I’ve often passed over Apack’s ZEROtherm tower-style heatsinks in the past because of their ‘butterfly’ shape – while charming, they’re not exactly the effect I think a lot of enthusiasts are ‘going for’ when considering the aesthetics of their internal components. ZEROtherm’s new Nirvana NV120 heatsink is something completely different, however, with its appealing stealth-bomber-shaped fin structure.

When we first received word of this cooler, it was under a nondisclosure agreement (NDA), which had us scratching our heads – why might a CPU cooler, of all things, be covered with an NDA? We suspect Apack wanted to ‘spring’ this cooler on the competition – for good reason, as we soon discovered. In this article, I’ll be evaluating the ZEROtherm Nirvana NV120 both thermally and acoustically, to see what all the fuss is about.

Specification
Value
Model NV120 “Nirvana”
Compatibility AMD Sockets 754/939/AM2, Intel LGA775
Exterior Dimensions (L)95 x (W)128 x (H)150mm
Weight 638g (heatsink only)
Fan Description 120mm diameter x 25mm tall; illuminated, frameless, 7-blade impeller
Fan Performance 1000-2300RPM via adjustable fan controller; 84.7 CFM Max.
Acoustic Noise 19-39 dBa
Fan Bearing Type UFO Bearing
Fan Bearing Type Ceramic Bearing
Heatsink Description Copper base, 4x 6mm copper heatpipes, aluminum fins
Heatsink Area 6748 cm^2
Cooling Capacity >150W

The ZEROtherm Nirvana cooler comes packaged in a large, sturdy cardboard box with a front window, through which you can see the product itself. The cooler and included accessories are packaged in a PET shell. The box even has a carrying handle on the top for convenience.

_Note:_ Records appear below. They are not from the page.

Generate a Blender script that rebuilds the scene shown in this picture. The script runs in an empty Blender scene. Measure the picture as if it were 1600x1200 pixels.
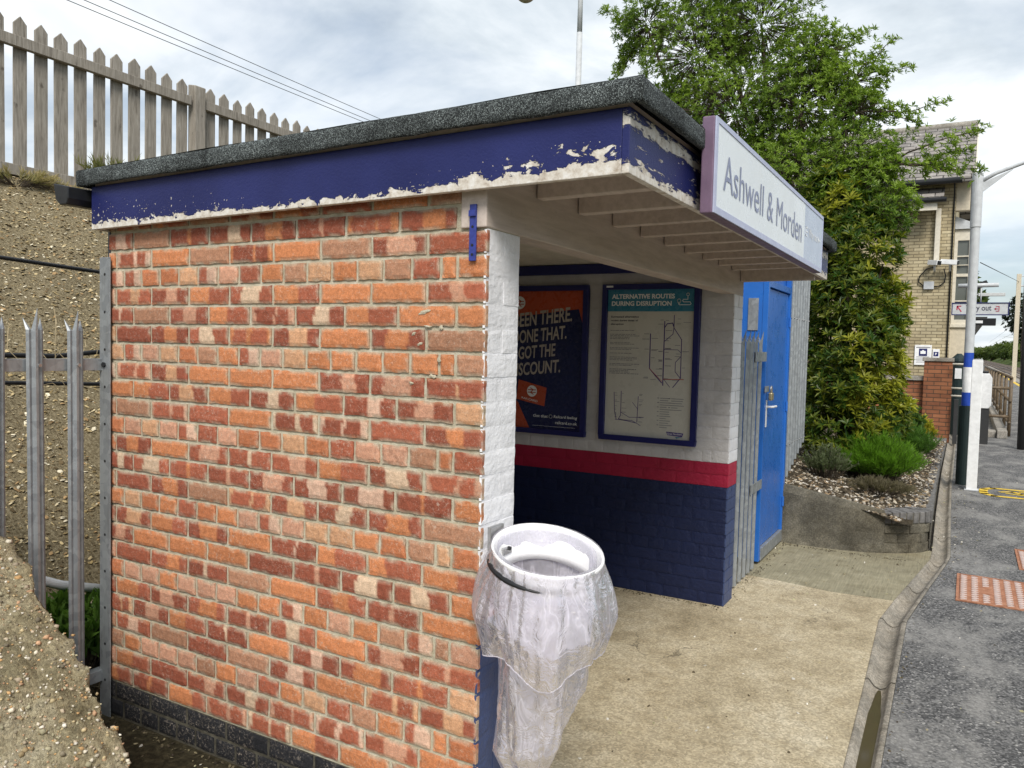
import bpy, bmesh, math, random
from mathutils import Vector, Matrix, noise as mnoise
import numpy as np

S = bpy.context.scene
R = math.radians
rnd = random.Random(7)
COL = S.collection

# ------------------------------------------------------------------ camera, world, sun, exposure
cam = bpy.data.cameras.new("camera")
cam_o = bpy.data.objects.new("camera", cam)
COL.objects.link(cam_o)
yaw, pit, rol = 0.521076254, -0.048062945, 0.024013985
f = Vector((-math.sin(yaw) * math.cos(pit), math.cos(yaw) * math.cos(pit), math.sin(pit)))
r0 = Vector((math.cos(yaw), math.sin(yaw), 0)); u0 = r0.cross(f)
rr = math.cos(rol) * r0 + math.sin(rol) * u0
uu = -math.sin(rol) * r0 + math.cos(rol) * u0
m = Matrix((rr, uu, -f)).transposed().to_4x4()
m.translation = Vector((1.263867, -2.030165, 1.601052))
cam_o.matrix_world = m
cam.sensor_width = 36.0
cam.lens = 1242.10153 / 1600 * 36
cam.clip_start = 0.05
cam.clip_end = 5000
S.camera = cam_o
S.render.resolution_x, S.render.resolution_y = 1024, 768

SUN_AZ = math.atan2(0.52, -0.85)      # clockwise from +Y
SUN_EL = R(46)
w = bpy.data.worlds.new("World"); S.world = w; w.use_nodes = True
nt = w.node_tree; N = nt.nodes; Lk = nt.links
for n in list(N): N.remove(n)
out = N.new("ShaderNodeOutputWorld")
bg = N.new("ShaderNodeBackground")
sky = N.new("ShaderNodeTexSky"); sky.sky_type = 'NISHITA'; sky.sun_disc = False
sky.sun_elevation = SUN_EL; sky.sun_rotation = SUN_AZ
sky.air_density = 1.0; sky.dust_density = 1.2
tc = N.new("ShaderNodeTexCoord")
sep = N.new("ShaderNodeSeparateXYZ"); Lk.new(tc.outputs["Generated"], sep.inputs[0])
def wmath(op, a, b=None, clamp=False):
    n = N.new("ShaderNodeMath"); n.operation = op; n.use_clamp = clamp
    for i, v in enumerate((a, b)):
        if v is None: continue
        if isinstance(v, (int, float)): n.inputs[i].default_value = v
        else: Lk.new(v, n.inputs[i])
    return n.outputs[0]
den = wmath('ADD', wmath('MAXIMUM', sep.outputs[2], 0.0), 0.22)
cx = wmath('DIVIDE', sep.outputs[0], den); cy = wmath('DIVIDE', sep.outputs[1], den)
comb = N.new("ShaderNodeCombineXYZ"); Lk.new(cx, comb.inputs[0]); Lk.new(cy, comb.inputs[1])
comb.inputs[2].default_value = 3.7
def wnoise(scale, det, rough, dist=0.0):
    n = N.new("ShaderNodeTexNoise"); n.inputs["Scale"].default_value = scale
    n.inputs["Detail"].default_value = det; n.inputs["Roughness"].default_value = rough
    n.inputs["Distortion"].default_value = dist
    Lk.new(comb.outputs[0], n.inputs["Vector"]); return n.outputs["Fac"]
def wramp(src, stops):
    n = N.new("ShaderNodeValToRGB"); e = n.color_ramp.elements
    while len(e) > 1: e.remove(e[0])
    e[0].position = stops[0][0]; e[0].color = (*stops[0][1], 1)
    for p_, c_ in stops[1:]:
        q = e.new(p_); q.color = (*c_, 1)
    Lk.new(src, n.inputs[0]); return n.outputs[0]
cloudcol = wramp(wnoise(1.5, 7, 0.58, 0.4), [(0.32, (4.4, 5.0, 5.6)), (0.45, (6.1, 6.7, 7.2)), (0.56, (8.0, 8.4, 8.7)), (0.70, (9.0, 9.15, 9.2))])
cover = wramp(wnoise(0.8, 6, 0.55, 0.3), [(0.38, (0.35, 0.35, 0.35)), (0.55, (0.96, 0.96, 0.96))])
mx = N.new("ShaderNodeMix"); mx.data_type = 'RGBA'
Lk.new(cover, mx.inputs["Factor"]); Lk.new(sky.outputs[0], mx.inputs["A"]); Lk.new(cloudcol, mx.inputs["B"])
Lk.new(mx.outputs["Result"], bg.inputs[0]); bg.inputs[1].default_value = 0.085
Lk.new(bg.outputs[0], out.inputs[0])

sun = bpy.data.lights.new("sun", 'SUN'); sun.energy = 2.5; sun.angle = R(22); sun.color = (1.0, 0.95, 0.87)
sun_o = bpy.data.objects.new("sun", sun); COL.objects.link(sun_o)
sd = Vector((math.sin(SUN_AZ) * math.cos(SUN_EL), math.cos(SUN_AZ) * math.cos(SUN_EL), math.sin(SUN_EL)))
sun_o.rotation_euler = sd.to_track_quat('Z', 'Y').to_euler()

S.view_settings.view_transform = 'Standard'; S.view_settings.look = 'None'
S.view_settings.gamma = 1.0; S.view_settings.use_curve_mapping = False
S.view_settings.exposure = 0.6
S.cycles.max_bounces = 8; S.cycles.transparent_max_bounces = 24

# ------------------------------------------------------------------ materials
class MT:
    """small node-building helper around one Principled material"""
    def __init__(s, name, rough=0.85, spec=0.3, metal=0.0):
        s.m = bpy.data.materials.new(name); s.m.use_nodes = True
        s.nt = s.m.node_tree; s.N = s.nt.nodes; s.L = s.nt.links
        s.b = s.N["Principled BSDF"]
        s.b.inputs["Roughness"].default_value = rough
        s.b.inputs["Specular IOR Level"].default_value = spec
        s.b.inputs["Metallic"].default_value = metal
        g = s.N.new("ShaderNodeNewGeometry"); s.pos = g.outputs["Position"]; s.nor = g.outputs["Normal"]
    def setv(s, sock, v):
        if isinstance(v, (int, float)): sock.default_value = v
        elif isinstance(v, tuple): sock.default_value = (*v, 1) if len(v) == 3 else v
        else: s.L.new(v, sock)
    def scaled(s, vec):
        n = s.N.new("ShaderNodeVectorMath"); n.operation = 'MULTIPLY'
        s.L.new(s.pos, n.inputs[0]); n.inputs[1].default_value = vec; return n.outputs[0]
    def noise(s, scale, det=4, rough=0.55, dist=0.0, vec=None):
        n = s.N.new("ShaderNodeTexNoise"); n.inputs["Scale"].default_value = scale
        n.inputs["Detail"].default_value = det; n.inputs["Roughness"].default_value = rough
        n.inputs["Distortion"].default_value = dist
        s.L.new(vec or s.pos, n.inputs["Vector"]); return n.outputs["Fac"]
    def voro(s, scale, feature='F1', out="Distance", vec=None, rnd_=1.0):
        n = s.N.new("ShaderNodeTexVoronoi"); n.feature = feature
        n.inputs["Scale"].default_value = scale; n.inputs["Randomness"].default_value = rnd_
        s.L.new(vec or s.pos, n.inputs["Vector"]); return n.outputs[out]
    def ramp(s, src, *stops):
        n = s.N.new("ShaderNodeValToRGB"); e = n.color_ramp.elements
        while len(e) > 1: e.remove(e[0])
        def cc(c): return (c, c, c, 1) if isinstance(c, (int, float)) else (*c, 1)
        e[0].position = stops[0][0]; e[0].color = cc(stops[0][1])
        for p_, c_ in stops[1:]:
            q = e.new(p_); q.color = cc(c_)
        s.L.new(src, n.inputs[0]); return n.outputs[0]
    def mix(s, fac, a, b, mode='MIX'):
        n = s.N.new("ShaderNodeMix"); n.data_type = 'RGBA'; n.blend_type = mode
        s.setv(n.inputs["Factor"], fac); s.setv(n.inputs["A"], a); s.setv(n.inputs["B"], b)
        return n.outputs["Result"]
    def math(s, op, a, b=None, clamp=False):
        n = s.N.new("ShaderNodeMath"); n.operation = op; n.use_clamp = clamp
        s.setv(n.inputs[0], a)
        if b is not None: s.setv(n.inputs[1], b)
        return n.outputs[0]
    def xyz(s):
        n = s.N.new("ShaderNodeSeparateXYZ"); s.L.new(s.pos, n.inputs[0]); return n.outputs
    def attr(s, name="Col"):
        n = s.N.new("ShaderNodeAttribute"); n.attribute_name = name; return n.outputs["Color"]
    def bump(s, h, dist=0.004, strength=1.0, prev=None):
        n = s.N.new("ShaderNodeBump"); n.inputs["Distance"].default_value = dist
        n.inputs["Strength"].default_value = strength
        s.L.new(h, n.inputs["Height"])
        if prev: s.L.new(prev, n.inputs["Normal"])
        s.L.new(n.outputs[0], s.b.inputs["Normal"]); return n.outputs[0]
    def col(s, v): s.setv(s.b.inputs["Base Color"], v)
    def rough(s, v): s.setv(s.b.inputs["Roughness"], v)

def plain(name, c, rough=0.6, spec=0.4, metal=0.0, var=0.12, scale=14, bump=0.0006):
    t = MT(name, rough, spec, metal)
    n = t.noise(scale, 5, 0.6)
    lo = tuple(max(0, x * (1 - var)) for x in c); hi = tuple(min(1, x * (1 + var)) for x in c)
    t.col(t.ramp(n, (0.3, lo), (0.7, hi)))
    t.rough(t.ramp(t.noise(scale * 2.3, 3), (0.3, max(0.05, rough - 0.1)), (0.7, min(1, rough + 0.1))))
    if bump: t.bump(t.noise(scale * 9, 4), bump)
    return t.m

def m_brick():
    t = MT("brickwork", 0.9, 0.2)
    c = t.attr("Col")
    n1 = t.noise(55, 6, 0.65); n2 = t.noise(300, 3, 0.6); n3 = t.noise(7, 5, 0.6)
    c1 = t.mix(0.55, c, t.mix(1.0, c, t.ramp(n1, (0.3, 0.55), (0.7, 1.35)), 'MULTIPLY'))
    bloom = t.math('MULTIPLY', t.ramp(t.noise(90, 7, 0.75, 0.6), (0.53, 0.0), (0.66, 0.55)), t.ramp(n3, (0.38, 0.0), (0.62, 1.0)))
    c2 = t.mix(bloom, c1, (0.62, 0.53, 0.44))
    specks = t.ramp(t.voro(170), (0.08, 0.75), (0.17, 0.0))
    c2 = t.mix(1.0, c2, t.ramp(t.noise(240, 4, 0.7), (0.3, 0.74), (0.7, 1.22)), 'MULTIPLY')
    c3 = t.mix(t.math('MULTIPLY', specks, t.ramp(t.noise(12, 3), (0.45, 0.0), (0.6, 1.0))), c2, (0.72, 0.66, 0.58))
    soot = t.ramp(t.noise(3.0, 5, 0.6), (0.45, 0.0), (0.8, 0.35))
    t.col(t.mix(soot, c3, t.mix(1.0, c3, (0.66, 0.6, 0.55), 'MULTIPLY')))
    h = t.math('ADD', t.math('MULTIPLY', n1, 0.7), t.math('MULTIPLY', n2, 0.35))
    t.bump(h, 0.0035); return t.m
def m_mortar():
    t = MT("mortar", 0.95, 0.1)
    n = t.noise(30, 6, 0.7)
    t.col(t.ramp(n, (0.25, (0.33, 0.295, 0.21)), (0.5, (0.50, 0.46, 0.35)), (0.75, (0.64, 0.61, 0.51))))
    t.bump(t.noise(220, 4, 0.7), 0.004); return t.m
def m_paintbrick():
    t = MT("painted brickwork", 0.5, 0.4)
    c = t.attr("Col")
    n = t.noise(9, 6, 0.65)
    dirt = t.ramp(t.noise(24, 7, 0.7), (0.55, 0.0), (0.85, 0.3))
    c1 = t.mix(1.0, c, t.ramp(n, (0.3, 0.86), (0.7, 1.06)), 'MULTIPLY')
    t.col(t.mix(dirt, c1, t.mix(1.0, c1, (0.62, 0.58, 0.52), 'MULTIPLY')))
    t.bump(t.noise(70, 5, 0.6), 0.003); return t.m
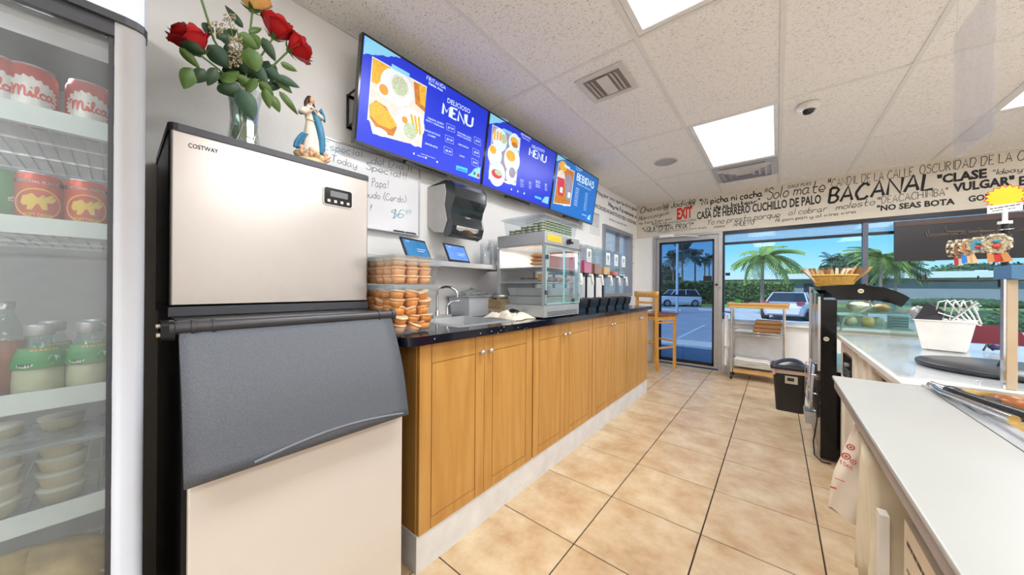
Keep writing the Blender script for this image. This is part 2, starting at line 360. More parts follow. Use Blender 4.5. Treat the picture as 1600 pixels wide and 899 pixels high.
# ------------------------------------------------------------ ceiling: grid and lay-in panels
def panel_material():
    m = bpy.data.materials.new('fissured_ceiling_panel'); m.use_nodes = True; n = m.node_tree.nodes; l = m.node_tree.links; b = n['Principled BSDF']
    tc = n.new('ShaderNodeTexCoord'); mp = n.new('ShaderNodeMapping'); mp.inputs['Scale'].default_value = (1, 2.2, 1)
    mp.inputs['Rotation'].default_value = (0, 0, .5); l.new(tc.outputs['Object'], mp.inputs[0])
    a = n.new('ShaderNodeTexNoise'); a.inputs['Scale'].default_value = 85; a.inputs['Detail'].default_value = 1.5; a.inputs['Distortion'].default_value = 1.2
    l.new(mp.outputs[0], a.inputs['Vector'])
    r = n.new('ShaderNodeValToRGB'); r.color_ramp.elements[0].position = .60; r.color_ramp.elements[0].color = (*srgb((248, 246, 243)), 1)
    r.color_ramp.elements[1].position = .68; r.color_ramp.elements[1].color = (*srgb((190, 182, 174)), 1)
    l.new(a.outputs[0], r.inputs[0]); l.new(r.outputs[0], b.inputs['Base Color']); b.inputs['Roughness'].default_value = .95; b.inputs['Specular IOR Level'].default_value = .1
    bp = n.new('ShaderNodeBump'); bp.invert = True; bp.inputs['Strength'].default_value = .6; bp.inputs['Distance'].default_value = .004
    l.new(r.outputs[0], bp.inputs['Height']); bp.invert = False; l.new(bp.outputs[0], b.inputs['Normal']); return m
PANEL = panel_material()
GRID = mat('white_grid_metal', (232, 230, 226), .5, var=.02)
cb = MB(mat('plenum_shadow', (90, 85, 80), .9)); cb.box(WX-.15, RX+.15, BY-.15, WY+.15, CEIL+.05, CEIL+.25)
cxs = [WX]+[CX0+TW*i for i in range(0, 9)]+[RX]; cys = [BY]+[CY0+TL*j for j in range(-3, 3)]+[WY]
for x in cxs: cb.box(x-.012, x+.012, BY, WY, CEIL-.002, CEIL+.03, GRID)
for y in cys: cb.box(WX, RX, y-.009, y+.009, CEIL-.0025, CEIL+.03, GRID)
ceiling = tag(cb.build('ceiling'), kind='structure')
pm = {}
for i in range(len(cxs)-1):
    for j in range(len(cys)-1):
        if (i-1, j-4) in LIGHT_TILES: continue
        w, d = round(cxs[i+1]-cxs[i], 3), round(cys[j+1]-cys[j], 3)
        if (w, d) not in pm:
            b = MB(PANEL); b.box(-w/2+.008, w/2-.008, -d/2+.006, d/2-.006, .002, .014); o = b.build('ceiling_panel'); pm[(w, d)] = o.data; o.parent = ceiling
        else:
            o = bpy.data.objects.new('ceiling_panel', pm[(w, d)]); COL.objects.link(o); o.parent = ceiling
        o.location = ((cxs[i]+cxs[i+1])/2, (cys[j]+cys[j+1])/2, CEIL+random.uniform(0, .002))
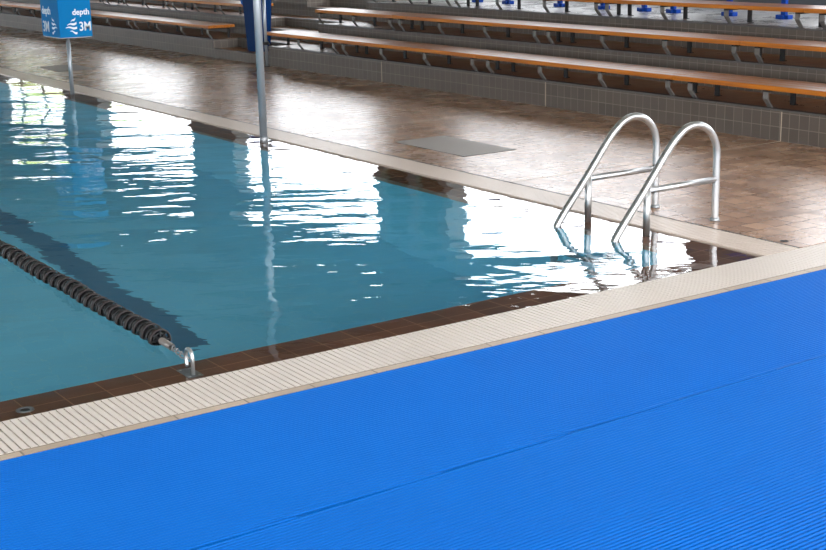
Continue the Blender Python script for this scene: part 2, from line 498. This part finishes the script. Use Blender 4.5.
# ------------------------------------------------------------------ hatch covers on the deck
def hatch(x0, x1, y0, y1, m, label):
    bm = bmesh.new(); box(bm, x0, x1, y0, y1, -0.002, 0.003, bevel=0.001)
    t = obj('hatch_cover', bm, m, label=label, cat='hatch cover', group='hatch covers set in the deck')
    bm = bmesh.new()
    for a in ((x0 - 0.006, x0, y0 - 0.006, y1 + 0.006), (x1, x1 + 0.006, y0 - 0.006, y1 + 0.006),
              (x0, x1, y0 - 0.006, y0), (x0, x1, y1, y1 + 0.006)):
        box(bm, *a, -0.002, 0.0022)
    obj('hatch_frame', bm, 'dark_steel', parent=t)
hatch(0.70, 1.22, 3.76, 4.78, 'hatch', 'grey flush rectangular hatch cover in the tiled deck between pole and ladder')
hatch(0.68, 1.20, 13.0, 13.85, 'hatch_dark', 'brown flush hatch cover in the deck behind the depth sign pole')

# ------------------------------------------------------------------ pool ladder (two handrails and treads)
lad = thing('pool_ladder', 'polished steel pool ladder with two arched handrails at the pool corner', 'ladder', (0.46, 1.075, 0))
def arch():
    P = [(0.458, 0.0), (0.458, 0.20), (0.458, 0.395)]
    # three point bend into the slanted run
    c = (0.258, 0.395); R = 0.20
    for a in range(10, 140, 10):
        P.append((c[0] + R * math.cos(math.radians(a)), c[1] + 0.012 + R * math.sin(math.radians(a)) * 1.02))
    P += [(0.055, 0.500), (-0.130, 0.270), (-0.325, 0.055), (-0.380, -0.02), (-0.397, -0.10), (-0.400, -0.35), (-0.400, -1.05)]
    return P
def smooth_pts(P, n=3):
    Q = [Vector((p[0], 0, p[1])) for p in P]
    for _ in range(n):
        R = [Q[0]]
        for a, b in zip(Q, Q[1:]):
            R += [a * 0.75 + b * 0.25, a * 0.25 + b * 0.75]
        R.append(Q[-1]); Q = R
    return Q
AP = smooth_pts(arch(), 2)
for yy, who in ((0.814, 'near'), (1.337, 'far')):
    bm = bmesh.new(); tube(bm, [(p.x - 0.46, yy - 1.075, p.z) for p in AP], 0.0228, 18)
    hr = obj('handrail', bm, 'steel', parent=lad)
    bm = bmesh.new(); tube(bm, [(-0.118 - 0.46, yy - 1.075, 0.280), (-0.118 - 0.46, yy - 1.075, -0.035)], 0.0215, 16)
    obj('post', bm, 'steel', parent=lad)
    bm = bmesh.new(); tube(bm, [(-0.112 - 0.46, yy - 1.075, 0.258), (0.458 - 0.46, yy - 1.075, 0.258)], 0.0195, 16)
    obj('cross_bar', bm, 'steel', parent=lad)
    bm = bmesh.new(); lathe(bm, [(0.0235, 0.02), (0.028, 0.016), (0.030, 0.006), (0.032, 0.0)], (0.458 - 0.46, yy - 1.075, 0.0), 20)
    obj('foot_flange', bm, 'dull_steel', parent=lad)
for z in (-0.55, -0.82, -1.03):
    bm = bmesh.new(); box(bm, -0.430 - 0.46, -0.370 - 0.46, 0.83 - 1.075, 1.32 - 1.075, z - 0.012, z + 0.012, bevel=0.004)
    obj('tread', bm, 'dull_steel', parent=lad)

# ------------------------------------------------------------------ poles at the pool side
px, py = -0.136, 5.601
t = thing('flag_pole', 'tall thick grey steel pole rising out of the pool edge before the blue bin', 'pole', (px, py, -0.035))
bm = bmesh.new(); tube(bm, [(0, 0, 0), (0, 0, 2.5)], 0.034, 20); obj('pole', bm, 'pewter_post', parent=t)
bm = bmesh.new(); lathe(bm, [(0.034, 0.0), (0.038, 0.0), (0.038, 0.07), (0.034, 0.075)], (0, 0, 0), 20); obj('base_sleeve', bm, 'dull_steel', parent=t)
bm = bmesh.new(); lathe(bm, [(0.034, 2.5), (0.036, 2.505), (0.02, 2.52), (0.001, 2.525)], (0, 0, 0), 20); obj('cap', bm, 'dark_steel', parent=t)

px, py = -0.089, 10.42
t = thing('depth_sign', 'blue box sign reading depth 3M on a thin grey pole', 'sign', (px, py, -0.035))
bm = bmesh.new(); tube(bm, [(0, 0, 0), (0, 0, 0.70)], 0.0235, 18); obj('pole', bm, 'pewter_post', parent=t)
hw, hd = 0.192, 0.29
zb, zt = 0.695, 1.30
bm = bmesh.new(); box(bm, -hw, hw, -hd, hd, zb, zt, bevel=0.006); sb = obj('sign_box', bm, 'sign_blue', parent=t)
bm = bmesh.new(); box(bm, -hw + 0.01, hw - 0.01, -hd + 0.01, hd - 0.01, zb - 0.008, zb + 0.002); obj('bottom_plate', bm, 'dull_steel', parent=t)
def text(s, size, loc, rot, parent, sx=1.0):
    cu = bpy.data.curves.new('lettering', 'FONT')
    cu.body = s; cu.size = size; cu.extrude = 0.001; cu.offset = 0.0022; cu.space_character = 1.0
    cu.materials.append(M['sign_white'])
    tmp = bpy.data.objects.new('tmp_lettering', cu)
    me = bpy.data.meshes.new_from_object(tmp); bpy.data.objects.remove(tmp)
    me.name = 'lettering'
    o = bpy.data.objects.new('lettering', me); COL.objects.link(o)
    o.parent = parent; o.location = loc; o.rotation_euler = rot; o.scale = (sx, 1, 1)
    return o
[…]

The Nirvana package includes mounting hardware for Socket AM2 and LGA 775 motherboards, an adjustable fan controller, a packet of additional hardware, and a basic instruction manual, as well as the Nirvana cooler itself. The cooler had some slightly bent fins when I unpackaged it, but that’s a minor quibble and could simply be a manufacturing issue.

Plated from head to toe in a striking ‘black chrome’ finish, the Nirvana is one seriously sexy piece of hardware that will complement a wide range of enthusiast gear. Its fin structure has 45 aluminum fins, which are fed by four double-ended copper heatpipes that pass twice through the body of fins, for approximately the effectiveness of eight heatpipes.